I agree, but it's difficult to do that when the original LBBs didnt have vehicle design rules, hence the 'rule of thumb' of just using fractions of the example vehicles we used at the time. Striker, JTAS, Mega, FFS, etc later came out with various rules for vehicle design, but they also involved the game screeching to a halt every time a player asked the in-game sales person how much say, a three ton air/raft or ATV would cost. When playing an RPG, you sometimes have to balance crunch with playability and sometimes make up a general rule yourself. :)
 
Truck's probably faster...
That might depend on how you view gravatics?

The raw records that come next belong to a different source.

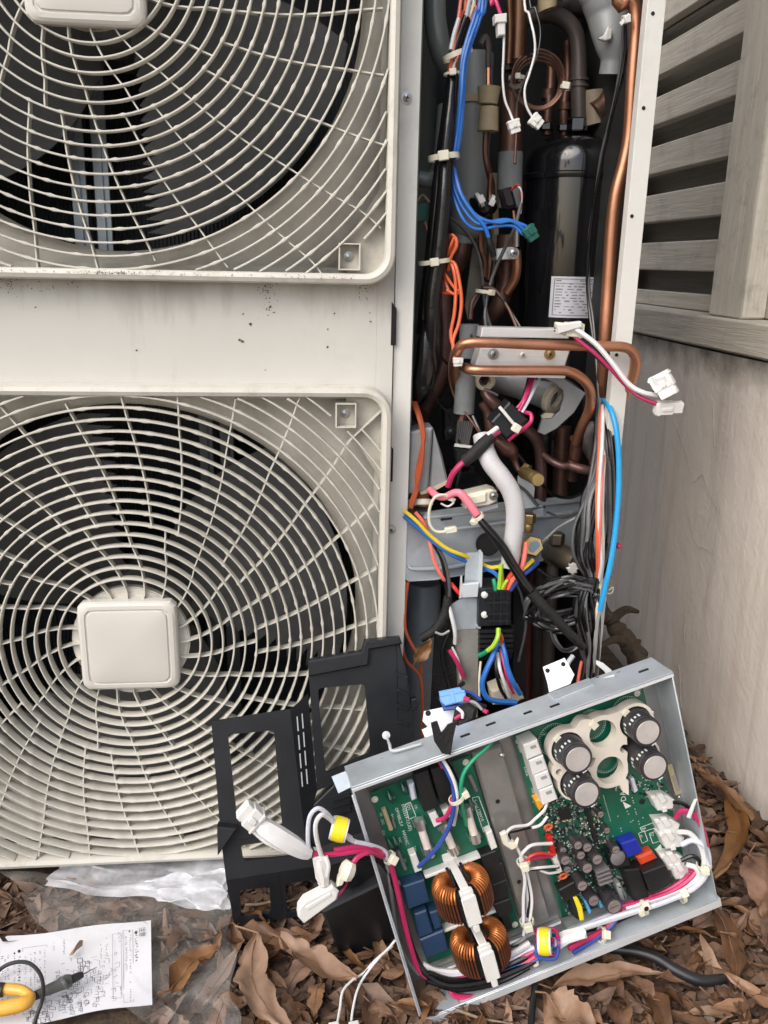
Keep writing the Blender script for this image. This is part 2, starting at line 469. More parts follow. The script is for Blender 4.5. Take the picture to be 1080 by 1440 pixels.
# ================================================================== ground
def ground_z(x, y):
    return .004*math.sin(x*23+1)*math.cos(y*19) + .003*math.sin(x*57+y*41) - .003
def build_ground():
    mb = MB(); xs = []
    def axis(lo, hi, step, far):
        a = [-far, -far/3, lo-3, lo-.6]
        n = int((hi-lo)/step)
        a += [lo+i*(hi-lo)/n for i in range(n+1)]
        return a+[hi+.6, hi+3, far/3, far]
    X = axis(-.8, 1.0, .02, 60); Y = axis(-1.2, .6, .02, 60)
    k = len(X)
    for y in Y:
        for x in X:
            near = -.8 <= x <= 1 and -1.2 <= y <= .6
            mb.v.append(V((x, y, ground_z(x, y) if near else -.004)))
    for j in range(len(Y)-1):
        for i in range(k-1):
            mb.f.append((j*k+i, j*k+i+1, (j+1)*k+i+1, (j+1)*k+i))
    m = mat('soil', (.045, .03, .02), .9, col2=(.10, .07, .045), scale=60, bump=1.0, bscale=180)
    mb.build('ground', m, None, kind='structure')
build_ground()

# ================================================================== cement wall on the right
def wall_material():
    m = bpy.data.materials.new('rendered_cement'); m.use_nodes = True
    N = m.node_tree.nodes; L = m.node_tree.links; b = N['Principled BSDF']
    tc = N.new('ShaderNodeTexCoord')
    def noise(scale, stretch, detail=6, rough=.6):
        mp = N.new('ShaderNodeMapping'); mp.inputs['Scale'].default_value = stretch
        L.new(tc.outputs['Object'], mp.inputs['Vector'])
        n = N.new('ShaderNodeTexNoise'); n.inputs['Scale'].default_value = scale; n.inputs['Detail'].default_value = detail; n.inputs['Roughness'].default_value = rough
        L.new(mp.outputs['Vector'], n.inputs['Vector']); return n.outputs['Fac']
    def ramp(f, p0, c0, p1, c1):
        r = N.new('ShaderNodeValToRGB'); r.color_ramp.elements[0].position = p0; r.color_ramp.elements[1].position = p1
        r.color_ramp.elements[0].color = (*c0, 1); r.color_ramp.elements[1].color = (*c1, 1); L.new(f, r.inputs['Fac']); return r.outputs['Color']
    def mix(f, a, c):
        x = N.new('ShaderNodeMix'); x.data_type = 'RGBA'; L.new(f, x.inputs['Factor']); L.new(a, x.inputs['A'])
        if isinstance(c, tuple): x.inputs['B'].default_value = (*c, 1)
        else: L.new(c, x.inputs['B'])
        return x.outputs['Result']
    base = ramp(noise(5, (1, 1, 1)), .35, (.68, .625, .565), .68, (.78, .72, .66))
    drips = ramp(noise(3.2, (1, 9, .5), 8, .7), .50, (0, 0, 0), .76, (.62, .62, .62))
    c = mix(drips, base, (.42, .375, .32))
    warm = ramp(noise(3, (1, 3, .8)), .5, (0, 0, 0), .75, (.5, .5, .5))
    c = mix(warm, c, (.68, .565, .45))
    pale = ramp(noise(8, (1, 5, .6), 8, .7), .58, (0, 0, 0), .75, (.55, .55, .55))
    c = mix(pale, c, (.72, .69, .66))
    # splashed soil along the foot and grime hanging under the timber sill: real stains on the render
    sp = N.new('ShaderNodeSeparateXYZ'); L.new(tc.outputs['Object'], sp.inputs[0])
    def band(z0, z1, amp, freq):
        n = noise(freq, (1, 1, 1), 8, .7)
        a = N.new('ShaderNodeMath'); a.operation = 'MULTIPLY_ADD'; L.new(n, a.inputs[0]); a.inputs[1].default_value = amp; L.new(sp.outputs['Z'], a.inputs[2])
        mr = N.new('ShaderNodeMapRange'); L.new(a.outputs[0], mr.inputs['Value']); mr.inputs['From Min'].default_value = z0; mr.inputs['From Max'].default_value = z1
        return mr.outputs[0]
    up = band(.532, .578, .06, 22)
    c = mix(up, c, (.085, .078, .068))
    lo = band(.07, .0, .05, 30)
    c = mix(lo, c, (.26, .22, .18))
    L.new(c, b.inputs['Base Color']); b.inputs['Roughness'].default_value = .85
    v = N.new('ShaderNodeTexVoronoi'); v.feature = 'DISTANCE_TO_EDGE'; v.inputs['Scale'].default_value = 2.6
    ad = N.new('ShaderNodeVectorMath'); ad.operation = 'ADD'
    n5 = N.new('ShaderNodeTexNoise'); n5.inputs['Scale'].default_value = 9; n5.inputs['Detail'].default_value = 5
    L.new(tc.outputs['Object'], n5.inputs['Vector'])
    sc = N.new('ShaderNodeVectorMath'); sc.operation = 'SCALE'; sc.inputs['Scale'].default_value = .25
    L.new(n5.outputs['Color'], sc.inputs[0]); L.new(tc.outputs['Object'], ad.inputs[0]); L.new(sc.outputs[0], ad.inputs[1]); L.new(ad.outputs[0], v.inputs['Vector'])
    cr = N.new('ShaderNodeMapRange'); L.new(v.outputs['Distance'], cr.inputs['Value']); cr.inputs['From Max'].default_value = .004; cr.inputs['To Min'].default_value = -.25
    hs = N.new('ShaderNodeMath'); hs.operation = 'MULTIPLY_ADD'; hs.inputs[1].default_value = .35
    L.new(noise(140, (1, 1, 1), 4, .6), hs.inputs[0]); L.new(noise(26, (1, 1, 1), 8, .6), hs.inputs[2])
    bp = N.new('ShaderNodeBump'); bp.inputs['Strength'].default_value = .55; bp.inputs['Distance'].default_value = .004
    L.new(hs.outputs[0], bp.inputs['Height']); L.new(bp.outputs[0], b.inputs['Normal'])
    return m
SILL_LO, SILL_HI = .5435, .585
cw = thing('cement_wall', 'streaked pale cement wall with fine cracks below the timber slat fence', 'wall', (WX, .2, 0))
mb = MB()
ny, nz = 70, 24
for k in range(nz+1):
    for j in range(ny+1):
        y = -1.6+j*3.2/ny; z = -.05+k*(SILL_LO+.048)/nz
        x = WX + .0025*math.sin(y*9+z*4)+.0018*math.sin(z*17+y*5) 
        mb.v.append(V((x, y, z)))
for k in range(nz):
    for j in range(ny):
        a = k*(ny+1)+j; mb.f.append((a, a+ny+1, a+ny+2, a+1))
k0 = len(mb.v)
o_ = mb.build('render_coat', wall_material(), cw)
mb = MB(); mb.abox((WX+.006, -1.6, -.05), (WX+.2, 1.6, SILL_LO-.004)); mb.build('masonry', M['stone'], cw)
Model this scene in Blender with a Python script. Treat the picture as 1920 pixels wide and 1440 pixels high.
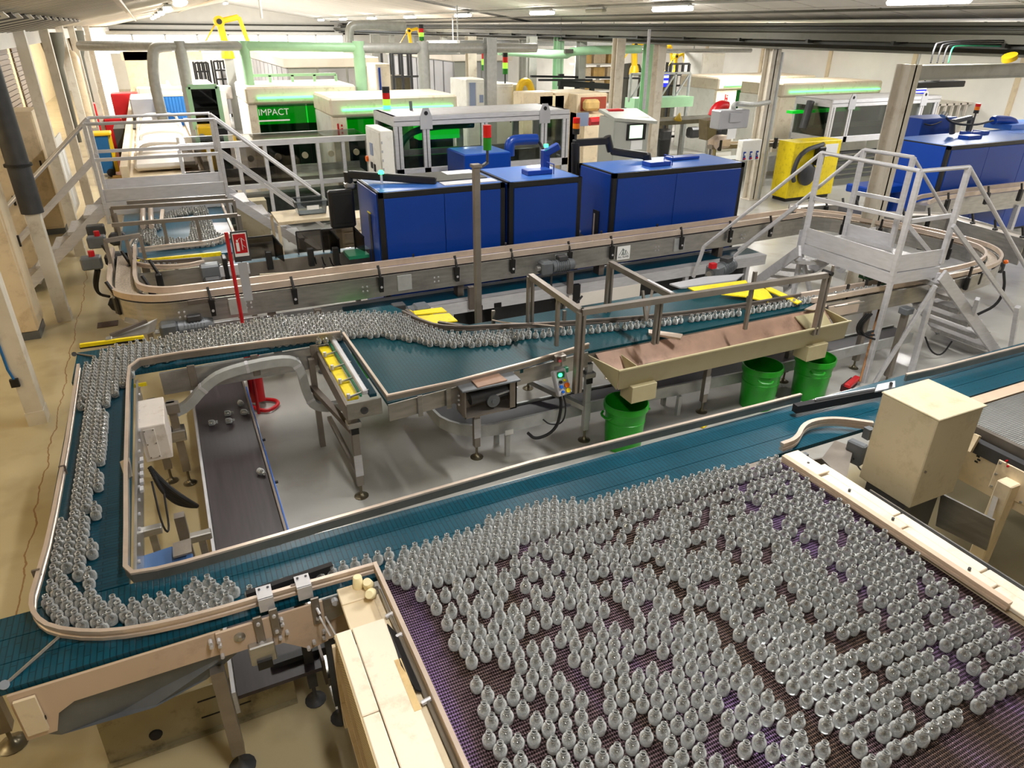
import bpy, bmesh, math, random
from mathutils import Vector, Matrix
import numpy as np

for _o in list(bpy.data.objects):
    bpy.data.objects.remove(_o)
SC = bpy.context.scene
COL = SC.collection

# ------------------------------------------------------------------ camera
H = 3.5
FPX = 1300.0
PITCH, ROLL, YAW = 0.473479, -0.0085684, 0.4484175
_cp, _sp = math.cos(PITCH), math.sin(PITCH)
FWD = Vector((math.sin(YAW) * _cp, math.cos(YAW) * _cp, -_sp))
_rt = Vector((math.cos(YAW), -math.sin(YAW), 0))
_dn = FWD.cross(_rt)
RT = _rt * math.cos(ROLL) + _dn * math.sin(ROLL)
DN = _dn * math.cos(ROLL) - _rt * math.sin(ROLL)
cam_d = bpy.data.cameras.new('camera')
cam = bpy.data.objects.new('camera', cam_d)
COL.objects.link(cam)
cam_d.sensor_width = 36.0
cam_d.lens = FPX / 1920.0 * 36.0
cam_d.clip_start = 0.05
cam_d.clip_end = 300
_m = Matrix((RT, -DN, -FWD)).transposed().to_4x4()
_m.translation = (0, 0, H)
cam.matrix_world = _m
SC.camera = cam

# ------------------------------------------------------------------ world, view
w = bpy.data.worlds.new('world')
SC.world = w
w.use_nodes = True
w.node_tree.nodes['Background'].inputs[0].default_value = (0.92, 0.97, 1.0, 1)
w.node_tree.nodes['Background'].inputs[1].default_value = 5.0
SC.view_settings.view_transform = 'Standard'
SC.view_settings.look = 'None'
SC.view_settings.gamma = 1.0
SC.view_settings.use_curve_mapping = False
SC.view_settings.exposure = 0.0
cy = SC.cycles
cy.max_bounces = 10
cy.diffuse_bounces = 4
cy.glossy_bounces = 4
cy.transmission_bounces = 8
cy.transparent_max_bounces = 24
cy.caustics_reflective = False
cy.caustics_refractive = False
cy.sample_clamp_indirect = 6.0
cy.use_denoising = True

# row of ceiling lamps: (x, y, z, watts, warm)
LAMPS = []
for i in range(-1, 8):
    LAMPS.append((10.0, 7.5 + 5.8 * i, 3.93, 105 if i < 4 else 200, 0))
for i in range(0, 8):
    LAMPS.append((4.5, 3.0 + 6.2 * i, 4.67, (210, 110, 95)[i] if i < 3 else 260, 0))
for i in range(0, 8):
    LAMPS.append((0.6, 1.2 + 5.8 * i, 3.85, (52, 46, 60)[i] if i < 3 else 240, 0))
for i in range(0, 6):
    LAMPS.append((-4.2, 4.0 + 6.0 * i, 3.34, 48, 1))
for i in range(0, 6):
    LAMPS.append((16.5, 4.0 + 6.5 * i, 3.64, 210, 0))


def lamp_light(x, y, z, watts, warm, length=1.2):
    d = bpy.data.lights.new('lamp_light', 'AREA')
    d.shape = 'RECTANGLE'
    d.size, d.size_y = 0.14, length
    d.energy = watts
    d.color = (1.0, 0.87, 0.62) if warm else (1.0, 0.985, 0.955)
    o = bpy.data.objects.new('lamp_light', d)
    o.location = (x, y, z)
    COL.objects.link(o)
    return o


for _l in LAMPS:
    lamp_light(_l[0], _l[1], _l[2] - 0.125, _l[3], _l[4])


# ------------------------------------------------------------------ measuring helpers
def ray(px, py):
    return RT * ((px - 960) / FPX) + DN * ((py - 720) / FPX) + FWD


def P(px, py, z=0.0):
    """point of the place at height z that the photo shows at pixel px,py"""
    d = ray(px, py)
    t = (z - H) / d.z
    return Vector((d.x * t, d.y * t, z))


def PY(px, py, y):
    d = ray(px, py)
    t = y / d.y
    return Vector((d.x * t, y, H + d.z * t))


def PX(px, py, x):
    d = ray(px, py)
    t = x / d.x
    return Vector((x, d.y * t, H + d.z * t))


def HZ(p, px, py):
    """height above floor point p seen at pixel px,py"""
    d = ray(px, py)
    t = (p.x * d.x + p.y * d.y) / (d.x ** 2 + d.y ** 2)
    return H + d.z * t


# ------------------------------------------------------------------ materials
def lin(c):
    return tuple(((v / 255) / 12.92 if v / 255 <= .04045 else ((v / 255 + .055) / 1.055) ** 2.4) for v in c[:3]) + (1,)


M = {}


def mk(name, c, rough=.5, metal=0.0, var=.1, scale=4, bump=0.0, bscale=60, stretch=None, emit=0, spec=.5, coat=0,
       dirt=None, dirt_amt=.5, dirt_scale=3, rvar=.08):
    m = bpy.data.materials.new(name)
    m.use_nodes = True
    nt = m.node_tree
    N, L = nt.nodes, nt.links
    b = N['Principled BSDF']
    col = lin(c)
    b.inputs['Base Color'].default_value = col
    b.inputs['Roughness'].default_value = rough
    b.inputs['Metallic'].default_value = metal
    b.inputs['Specular IOR Level'].default_value = spec
    if coat:
        b.inputs['Coat Weight'].default_value = coat
        b.inputs['Coat Roughness'].default_value = .12
    if emit:
        b.inputs['Emission Color'].default_value = col
        b.inputs['Emission Strength'].default_value = emit
    M[name] = m
    if var or bump or dirt:
        tc = N.new('ShaderNodeTexCoord')
        mp = N.new('ShaderNodeMapping')
        L.new(tc.outputs['Object'], mp.inputs[0])
        if stretch:
            mp.inputs['Scale'].default_value = stretch
    if var:
        n = N.new('ShaderNodeTexNoise')
        n.inputs['Scale'].default_value = scale
        n.inputs['Detail'].default_value = 5
        L.new(mp.outputs[0], n.inputs['Vector'])
        r = N.new('ShaderNodeMapRange')
        r.inputs[1].default_value, r.inputs[2].default_value = .3, .7
        r.inputs[3].default_value, r.inputs[4].default_value = 1 - var, 1 + var
        L.new(n.outputs['Fac'], r.inputs[0])
        h = N.new('ShaderNodeHueSaturation')
        h.inputs['Color'].default_value = col
        L.new(r.outputs[0], h.inputs['Value'])
        out = h.outputs[0]
        if dirt:
            n2 = N.new('ShaderNodeTexNoise')
            n2.inputs['Scale'].default_value = dirt_scale
            n2.inputs['Detail'].default_value = 7
            n2.inputs['Roughness'].default_value = .7
            L.new(tc.outputs['Object'], n2.inputs['Vector'])
            r2 = N.new('ShaderNodeMapRange')
            r2.inputs[1].default_value, r2.inputs[2].default_value = .52, .72
            r2.inputs[3].default_value, r2.inputs[4].default_value = 0, dirt_amt
            L.new(n2.outputs['Fac'], r2.inputs[0])
            mx = N.new('ShaderNodeMixRGB')
            L.new(r2.outputs[0], mx.inputs[0])
            L.new(out, mx.inputs[1])
            mx.inputs[2].default_value = lin(dirt)
            out = mx.outputs[0]
        L.new(out, b.inputs['Base Color'])
        r3 = N.new('ShaderNodeMapRange')
        r3.inputs[3].default_value, r3.inputs[4].default_value = max(.02, rough - rvar), min(1, rough + rvar)
        L.new(n.outputs['Fac'], r3.inputs[0])
        L.new(r3.outputs[0], b.inputs['Roughness'])
    if bump:
        n3 = N.new('ShaderNodeTexNoise')
        n3.inputs['Scale'].default_value = bscale
        L.new(mp.outputs[0], n3.inputs['Vector'])
        bp = N.new('ShaderNodeBump')
        bp.inputs['Strength'].default_value = bump
        bp.inputs['Distance'].default_value = .01
        L.new(n3.outputs['Fac'], bp.inputs['Height'])
        L.new(bp.outputs[0], b.inputs['Normal'])
    return m


mk('steel', (182, 180, 176), .32, .85, .14, 5, stretch=(1, 1, 6), dirt=(96, 90, 82), dirt_amt=.3)
mk('steel_brown', (146, 138, 129), .4, .7, .16, 6, dirt=(82, 72, 62), dirt_amt=.45)
mk('rail', (214, 196, 180), .36, .45, .1, 6, dirt=(130, 100, 80), dirt_amt=.35)
mk('rail_dark', (120, 110, 102), .45, .6, .12, 8)
mk('alum', (206, 205, 208), .5, .45, .08, 8, stretch=(1, 1, 5))
mk('tread', (196, 194, 194), .42, .55, .12, 30, bump=.5, bscale=55)
mk('galv', (182, 184, 182), .42, .35, .1, 12)
mk('cream', (226, 208, 176), .45, 0, .06, 3, dirt=(150, 120, 84), dirt_amt=.45, dirt_scale=5)
mk('cream_white', (240, 226, 204), .42, 0, .05, 3, dirt=(170, 140, 100), dirt_amt=.5, dirt_scale=6)
mk('box_beige', (194, 183, 154), .5, 0, .06, 2.5, dirt=(150, 135, 100), dirt_amt=.5, dirt_scale=9)
mk('trough', (172, 162, 126), .5, 0, .05, 4, dirt=(150, 130, 90), dirt_amt=.3)
mk('trough_in', (160, 128, 108), .55, .1, .2, 5, dirt=(80, 58, 46), dirt_amt=.5, dirt_scale=4)
mk('pinkish', (206, 182, 158), .48, .15, .05, 3, dirt=(140, 115, 92), dirt_amt=.4, dirt_scale=5)
mk('white', (232, 230, 222), .45, 0, .04, 3, dirt=(170, 160, 140), dirt_amt=.35, dirt_scale=4)
mk('white_box', (226, 216, 206), .45, 0, .05, 6, dirt=(150, 120, 80), dirt_amt=.5, dirt_scale=8)
mk('wall_white', (246, 243, 237), .8, 0, .04, 1.5)
mk('wall_cream', (214, 192, 150), .7, 0, .08, 2, dirt=(150, 120, 80), dirt_amt=.4)
mk('column_paint', (212, 204, 188), .5, 0, .08, 4, dirt=(140, 110, 75), dirt_amt=.45, dirt_scale=5)
mk('column_grey', (176, 176, 168), .5, 0, .08, 4, dirt=(120, 110, 90), dirt_amt=.35)
mk('louver', (128, 112, 92), .5, 0, .1, 5)
mk('ceil', (236, 230, 220), .75, 0, .05, 2)
mk('ceil_deck', (222, 214, 198), .55, .2, .12, 2, stretch=(.4, 4, 1))
mk('beam', (84, 82, 70), .55, .2, .12, 3, dirt=(60, 58, 46), dirt_amt=.5)
mk('beam_dark', (44, 44, 38), .5, .3, .2, 5)
mk('blue', (0, 56, 146), .34, 0, .05, 1.5, coat=.05, bump=.05, bscale=140)
mk('blue_lit_top', (60, 110, 190), .3, 0, .08, 2, coat=.25)  # machine tops: reflected overhead light put into a paler blue
mk('blue_light', (40, 130, 215), .4, 0, .05, 3)
mk('black', (20, 19, 20), .42, 0, .15, 8)
mk('rubber', (26, 25, 27), .7, 0, .15, 20)
mk('belt_black', (62, 54, 58), .42, 0, .22, 4, stretch=(9, .6, 1))
mk('belt_dark', (50, 46, 52), .45, 0, .2, 5)
mk('motor', (104, 108, 112), .45, .3, .12, 10)
mk('motor_dark', (66, 66, 68), .5, .2, .15, 10)
mk('yellow', (245, 218, 22), .42, 0, .05, 5, dirt=(150, 120, 20), dirt_amt=.5, dirt_scale=12)
mk('green_bin', (22, 150, 22), .38, 0, .07, 5, dirt=(10, 80, 10), dirt_amt=.4, dirt_scale=6)
mk('green_dark', (16, 90, 40), .4, 0, .1, 6)
mk('green_lit_frame', (172, 218, 176), .45, .05, .06, 4)  # pale frame colour; green light on the pipes is put into it
mk('red', (190, 14, 26), .4, 0, .08, 6)
mk('red_dark', (150, 64, 44), .5, 0, .1, 6)
mk('orange', (236, 110, 20), .4, 0, .05, 6)
mk('wood', (176, 128, 62), .55, 0, .25, 3, stretch=(1, 1, 12))
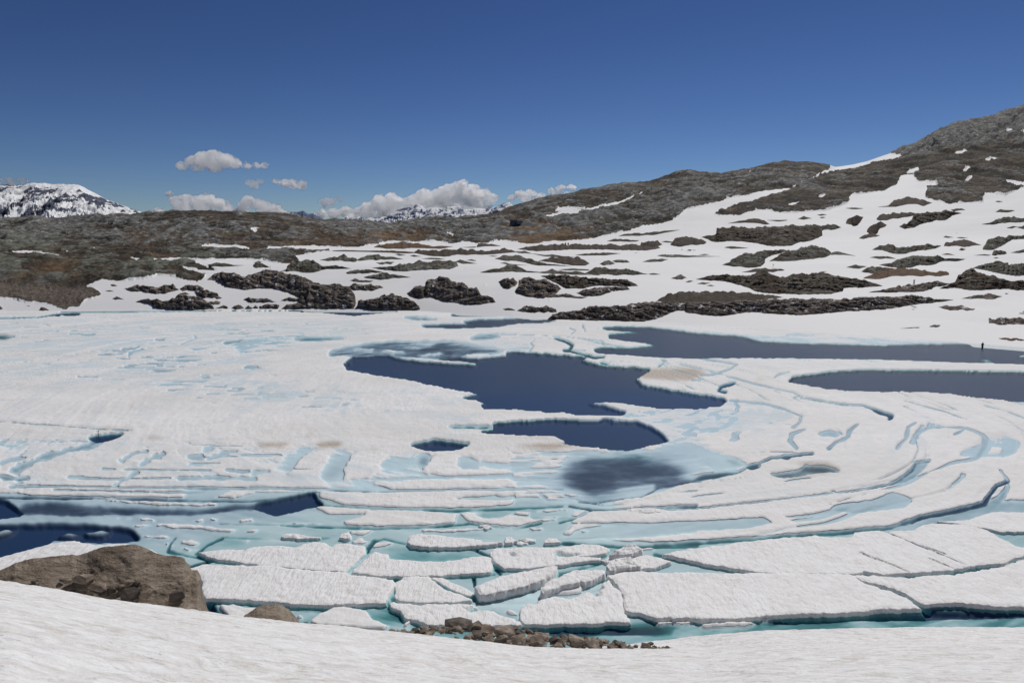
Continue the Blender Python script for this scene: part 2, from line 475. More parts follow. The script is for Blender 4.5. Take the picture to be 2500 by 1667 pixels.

If going by thrust alone, if a 4 ton air/raft can lift itself AND another 4 tons, it should be capable of at least 8 tons of thrust. Unladen, a 4 ton Air/Raft should be really fast, capable of accelerating at around 2G. Open topped ones would be very uncomfortable at these high speeds, so the speed limit makes sense, but enclosed and streamlined ones should be able to reach modern fighter jet speeds in an atmosphere.

Then again, some like to go by the idea that gravitics effect only a set AREA, no matter the weight, so a 4 dton air raft (56 cubic metres) with its additional 4 dtons (112 cubic metres in total) is capable of only moving along at 100kph no matter what it has enclosed in it's gravity field effect.
 
Then again, some like to go by the idea that gravitics effect only a set AREA, no matter the weight, so a 4 dton air raft (56 cubic metres) with its additional 4 dtons (112 cubic metres in total) is capable of only moving along at 100kph no matter what it has enclosed in it's gravity field effect.
And some go by what it says in the book. 100kph cruise, tops out at 120kph. The thing's a slug.
 
Once you have gravitational motors commercially available, the transportation industry changes.

A necessity on frontier worlds, but also a luxury.

Required registration on civilized planets, and pilots need to be licensed.